Fundamentalism in the UK

Here in the UK, we’re often inclined to think that Christian Fundamentalism is something which happens in the US, whereas the Church in this country is all tea and cake with the woolly-minded but good natured vicar. That stereotype is not without foundation, but the attitudes of many Christians in this country are changing.

While the UK has an established religion, the Church of England, an attitude of tolerance has been prevalent for some time and even the now abolished blasphemy law has not been used since 1925. The taboo among most people in Britain seems to be to express any strong opinions on religion one way of the other. Lately however, I think opinions are polarising.

I recently spotted this Channel 4, Dispatches documentary on Christian Fundamentalism in the UK via The T.R.A.S.H. BIN website. The programme can be found in several sections on the T.R.A.S.H. website. It makes quite alarming viewing. For the most part, the interviewer allows the people he’s recording to speak for themselves and they do so eagerly. Only when he questions their motives and beliefs more deeply do they start to stammer, turn off their microphones or ask that the camera be stopped.

I’m sure the moderate, reasonable UK Christians I tend to meet will protest that they don’t think like this and that these bigots and that anyone so full of hatred has totally misunderstood the Bible. But the fundamentalists would probably claim the opposite.

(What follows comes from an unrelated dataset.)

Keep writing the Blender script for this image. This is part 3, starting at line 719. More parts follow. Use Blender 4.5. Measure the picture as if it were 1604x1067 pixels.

From a humanistic perspective it’s easy to choose between these two outlooks. I’d rather have Rowan Williams living next door to me than any of the Christians featured. A moderate and tolerant society is obviously better for everyone to live in. However, if you limit yourself to theological and Biblical reasoning it’s hard to give any good reasons to choose one attitude over the other. The Bible contains plenty of hatred and intolerance which is less often quoted than “Love your neighbour as yourself”. Take for example, what Deutronomy 13 (KJV) has to say about prophets who suggest worshipping other gods:

And that prophet, or that dreamer of dreams, shall be put to death;

Before you cry “context”, please read the rest of the chapter.

So I can see where the Fundamentalists get their inspiration and their Biblical beliefs should serve as an example of why the Bible is not much use as a moral guide. No more so than any other anachronistic work of fiction, anyway.